* **Requirement**
Locate each line in the records containing "Blender". Copy it.

* **Extracted data**
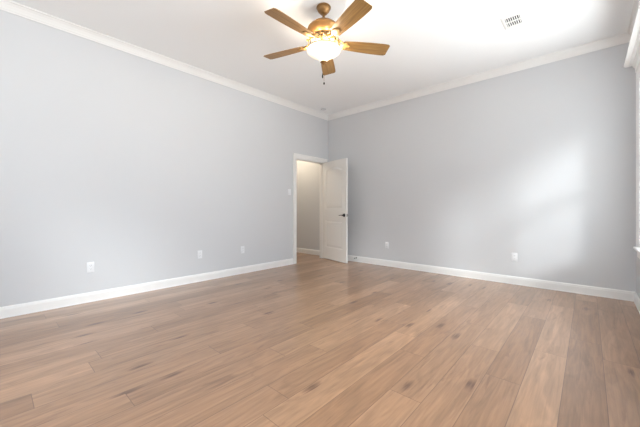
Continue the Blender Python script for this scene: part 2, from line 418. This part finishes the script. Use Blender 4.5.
for z in (.25, 1.02, 1.79):
    b = B(); add_tube(b, [(0, .0, z - .045), (0, 0, z + .045)], .0065, 10)
    add_ball(b, (0, 0, z + .047), .006); add_ball(b, (0, 0, z - .047), .006)
    add_box(b, (.0022, -DT + .004, z - .044), (.0038, -.002, z + .044))
    m = Matrix.Rotation(-R(DOOR_ANG), 4, 'Z')
    add_box(b, (-.032, -.0005, z - .044), (0, .0018, z + .044), 0, m)
    part_label(obj('hinge', b, M['brass'], door, True), 'satin brass hinge')

# ------------------------------------------------------------------ windows
def make_window(name, width, label, place_m):
    """local: x along the wall, +y into the room, wall face at y=0, outside at y=-WT"""
    root = empty(name); root.matrix_world = place_m; tag(root, label, 'window', kind='structure')
    h = WZ1 - WZ0; hw = width / 2
    b = B()
    casing_frame(b, -hw, hw, WZ1, lambda u, v, n: (u, n * 1.3, v), .09, WZ0)
    obj('window_casing', b, M['trim'], root)
    b = B()
    for lo, hi in (((-hw, -WT, WZ0), (-hw + .015, 0, WZ1)), ((hw - .015, -WT, WZ0), (hw, 0, WZ1)), ((-hw, -WT, WZ1 - .015), (hw, 0, WZ1)), ((-hw, -WT, WZ0 - .0), (hw, 0, WZ0 + .012))): add_box(b, lo, hi)
    obj('window_jamb', b, M['trim'], root)
    b = B(); add_box(b, (-hw - .115, -.02, WZ0 - .024), (hw + .115, .045, WZ0), .006); obj('window_sill', b, M['trim'], root)
    b = B(); add_box(b, (-hw - .085, 0, WZ0 - .024 - .08), (hw + .085, .018, WZ0 - .024), .004); obj('apron', b, M['trim'], root)
    # head cornice: a crown with returns above the head casing
    b = B(); cw = hw + .09; z0 = WZ1 + .086
    prof = [(.0, -.01), (.030, -.01), (.030, .010), (.034, .048), (.044, .054), (.050, .076), (.070, .080), (.076, .088), (.112, .090), (.112, .116), (0, .116)]
    t = bmesh.new(); rings = []
    for p, z in prof:
        rings.append([t.verts.new((-cw - p * .78, 0, z0 + z)), t.verts.new((-cw - p * .78, p, z0 + z)), t.verts.new((cw + p * .78, p, z0 + z)), t.verts.new((cw + p * .78, 0, z0 + z))])
    for a, c in zip(rings, rings[1:]):
        for k in range(4): t.faces.new((a[k], a[(k + 1) % 4], c[(k + 1) % 4], c[k]))
    bmesh.ops.remove_doubles(t, verts=t.verts, dist=1e-5); bmesh.ops.recalc_face_normals(t, faces=t.faces); merge(b, t)
    obj('head_cornice', b, M['trim'], root)
    # two side-by-side double-hung sashes
    mull = .05; half = (width - .03 - mull) / 2; mid = (WZ0 + WZ1) / 2
    b = B(); add_box(b, (-mull / 2, -WT, WZ0 + .012), (mull / 2, -.02, WZ1 - .015)); obj('mullion', b, M['trim'], root)
    for sx in (-1, 1):
        xa = -hw + .015 if sx < 0 else mull / 2; xb = xa + half
        for za, zb, yy in ((WZ0 + .012, mid + .02, -.05), (mid - .02, WZ1 - .015, -.085)):
            b = B(); s = .04
            for lo, hi in (((xa, yy - .016, za), (xa + s, yy + .016, zb)), ((xb - s, yy - .016, za), (xb, yy + .016, zb)), ((xa + s, yy - .016, za), (xb - s, yy + .016, za + s)), ((xa + s, yy - .016, zb - s), (xb - s, yy + .016, zb))): add_box(b, lo, hi)
            sash = obj('sash', b, M['trim'], root)
            b = B(); add_box(b, (xa + s - .004, yy - .003, za + s - .004), (xb - s + .004, yy + .003, zb - s + .004)); obj('pane', b, M['glass'], sash)
    return root
names = ['window_1', 'window_2', 'window_3']
lbls = ['white framed window at the right edge beside the back corner', 'white framed window further along the right wall', 'white framed window behind the viewpoint']
for i, (a_, c_) in enumerate(WIN_R):
    make_window(names[i], c_ - a_, lbls[i], Matrix.Translation((XR, (a_ + c_) / 2, 0)) @ Matrix.Rotation(R(90), 4, 'Z'))
for i, (a_, c_) in enumerate(WIN_F):
    make_window(names[2 + i], c_ - a_, lbls[2 + i], Matrix.Translation(((a_ + c_) / 2, YF, 0)))
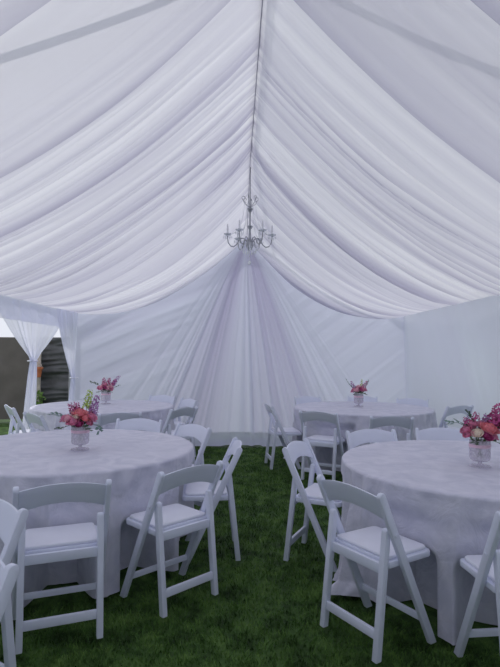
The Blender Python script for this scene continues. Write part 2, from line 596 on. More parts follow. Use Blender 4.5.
def grass(nb=150000):
    u = rng.random(nb)
    Y = 1.2 + (8.3 - 1.2) * u ** 1.15
    X = rng.uniform(-1, 1, nb) * np.minimum(2.6, 0.62 * Y + 0.3)
    P = tpn(np.stack([X, Y, 0 * X - 0.034], -1))
    keep = np.ones(nb, bool)
    for cx, cy in TABLES.values():
        keep &= np.hypot(P[:, 0] - cx, P[:, 1] - cy) > 0.60
    P = P[keep]; n = len(P)
    patch = 0.5 + 0.5 * noise2(P[:, 0] * 5, P[:, 1] * 5, 611)
    h = np.minimum((0.014 + 0.022 * rng.random(n)) * (0.55 + 0.75 * patch), 0.034)
    w = 0.0022 + 0.0022 * rng.random(n)
    a = rng.uniform(0, 2 * PI, n); b = rng.uniform(0, 2 * PI, n)
    lean = h * rng.uniform(0.2, 1.0, n)
    dx, dy = np.cos(a) * w, np.sin(a) * w
    lx, ly = np.cos(b) * lean, np.sin(b) * lean
    v0 = P + np.stack([-dx, -dy, 0 * dx], -1)
    v1 = P + np.stack([dx, dy, 0 * dx], -1)
    v2 = P + np.stack([dx * .7 + lx * .4, dy * .7 + ly * .4, h * .6], -1)
    v3 = P + np.stack([-dx * .7 + lx * .4, -dy * .7 + ly * .4, h * .6], -1)
    v4 = P + np.stack([lx, ly, h], -1)
    V = np.stack([v0, v1, v2, v3, v4], 1).reshape(-1, 3)
    i = np.arange(n) * 5
    me = bpy.data.meshes.new('grass')
    me.vertices.add(len(V)); me.vertices.foreach_set('co', V.reshape(-1).astype(np.float32))
    loops = np.stack([i, i + 1, i + 2, i + 3, i + 3, i + 2, i + 4], -1).reshape(-1)
    me.loops.add(len(loops)); me.loops.foreach_set('vertex_index', loops.astype(np.int32))
    st = np.stack([np.arange(n) * 7, np.arange(n) * 7 + 4], -1).reshape(-1)
    me.polygons.add(2 * n); me.polygons.foreach_set('loop_start', st.astype(np.int32))
    me.update(calc_edges=True); me.validate()
    o = mesh_obj('grass', me, M_blade, smooth=False)
    o['kind'] = 'stuff'
    tag(o, 'short dark green grass covering the tent floor', 'grass')


grass()

# ------------------------------------------------------------------ chairs
W, HT, RY, LY, LZ, FY, LFY = 0.465, 0.796, -0.131, -0.052, 0.612, 0.241, -0.122


def bar_poly(p0, p1, w, round_top=True, nround=7):
    """bar in the (y, z) plane from p0 (top) to p1 (on the floor, cut level)"""
    d = np.array(p1, float) - np.array(p0, float); L = np.linalg.norm(d); d /= L
    nrm = np.array([-d[1], d[0]])
    pts = []
    c = np.array(p0) + d * w / 2
    for k in range(nround + 1):
        a = PI * k / nround
        pts.append(tuple(c + nrm * (w / 2) * math.cos(a) - d * (w / 2) * math.sin(a)))
    hw = w / 2 / abs(d[1])
    l = p1[0] + (-nrm[0]) / abs(nrm[0]) * 0 
    e = [(p1[0] - hw, p1[1]), (p1[0] + hw, p1[1])]
    if (pts[-1][0] - pts[0][0]) < 0:
        pts += e
    else:
        pts += e[::-1]
    return pts


def make_chair():
    root = thing('folding_chair', 'x', 'chair', (0, 0, 0))
    w = W / 2 - 0.012
    wi = w - 0.031

    def rail_y(z):
        return RY + (FY - RY) * (HT - z) / HT
    for s in (-1, 1):
        bm = prism_yz(bar_poly((RY, HT), (FY, 0), 0.043), s * w - 0.0135, s * w + 0.0135)
        obj('side_rail', bevel(bm, 0.005), M_resin, root)
    for s in (-1, 1):
        bm = prism_yz(bar_poly((LY, LZ), (LFY, 0), 0.036), s * wi - 0.0165, s * wi + 0.0165)
        obj('rear_leg', bevel(bm, 0.005), M_resin, root)
    # curved back panel with an arched crest and an arched lower edge
    nx, nz = 20, 6
    hx = w - 0.012
    fr, bk = [], []
    for i in range(nx + 1):
        x = -hx + 2 * hx * i / nx
        q = 1 - (x / hx) ** 2
        zt = 0.770 + 0.032 * q; zb = 0.650 + 0.046 * q
        rf, rb = [], []
        for j in range(nz + 1):
            z = zb + (zt - zb) * j / nz
            y = rail_y(z) - 0.016 * q
            th = 0.009 * (0.55 if j in (0, nz) else 1)
            rf.append((x, y + th, z)); rb.append((x, y - th, z))
        fr.append(rf); bk.append(rb)
    bm = bmesh.new()
    F = [[bm.verts.new(p) for p in r] for r in fr]
    B = [[bm.verts.new(p) for p in r] for r in bk]
    for i in range(nx):
        for j in range(nz):
            bm.faces.new((F[i][j], F[i][j + 1], F[i + 1][j + 1], F[i + 1][j]))
            bm.faces.new((B[i][j], B[i + 1][j], B[i + 1][j + 1], B[i][j + 1]))
        bm.faces.new((F[i][0], F[i + 1][0], B[i + 1][0], B[i][0]))
        bm.faces.new((F[i][nz], B[i][nz], B[i + 1][nz], F[i + 1][nz]))
    for j in range(nz):
        bm.faces.new((F[0][j], B[0][j], B[0][j + 1], F[0][j + 1]))
        bm.faces.new((F[nx][j], F[nx][j + 1], B[nx][j + 1], B[nx][j]))
    bmesh.ops.recalc_face_normals(bm, faces=bm.faces[:])
    obj('backrest', bm, M_resin, root)
    # seat tray and pad (rounded front corners)
    def plan(hx, y0, y1, r):
        pts = [(-hx, y0), (hx, y0)]
        for k in range(6):
            a = PI / 2 * k / 5
            pts.append((hx - r + r * math.cos(a), y1 - r + r * math.sin(a)))
        for k in range(6):
            a = PI / 2 + PI / 2 * k / 5
            pts.append((-hx + r + r * math.cos(a), y1 - r + r * math.sin(a)))
        return pts
    bm = prism_xy(plan(0.203, -0.048, 0.275, 0.035), 0.420, 0.452)
    obj('seat_tray', bevel(bm, 0.006), M_resin, root)
    bm = prism_xy(plan(0.186, -0.040, 0.258, 0.03), 0.452, 0.472)
    obj('seat_pad', bevel(bm, 0.009, 3), M_vinyl, root)
    def leg_y(z):
        return LY + (LFY - LY) * (LZ - z) / LZ
    bm = bmesh.new()
    box(bm, (0, leg_y(.425) + 0.004, 0.418), (2 * wi - 0.030, 0.022, 0.050))
    obj('seat_rail', bevel(bm, 0.004), M_resin, root)
    bm = bmesh.new()
    box(bm, (0, leg_y(.11), 0.115), (2 * wi - 0.030, 0.020, 0.046))
    obj('stretcher', bevel(bm, 0.004), M_resin, root)
    bm = bmesh.new()
    box(bm, (0, rail_y(.135), 0.135), (2 * w - 0.024, 0.018, 0.034))
    obj('stretcher', bevel(bm, 0.004), M_resin, root)
    for s in (-1, 1):
        bm = bmesh.new()
        tube(bm, [(s * (w + 0.0135), rail_y(0.585), 0.585), (s * (w + 0.018), rail_y(0.585), 0.585)], 0.008, 10)
        obj('pivot_bolt', bm, M_resin, root)
    return root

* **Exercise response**
Continue the Blender Python script for this scene: part 2, from line 418. This part finishes the script. Use Blender 4.5.
The Blender Python script for this scene continues. Write part 2, from line 596 on. More parts follow. Use Blender 4.5.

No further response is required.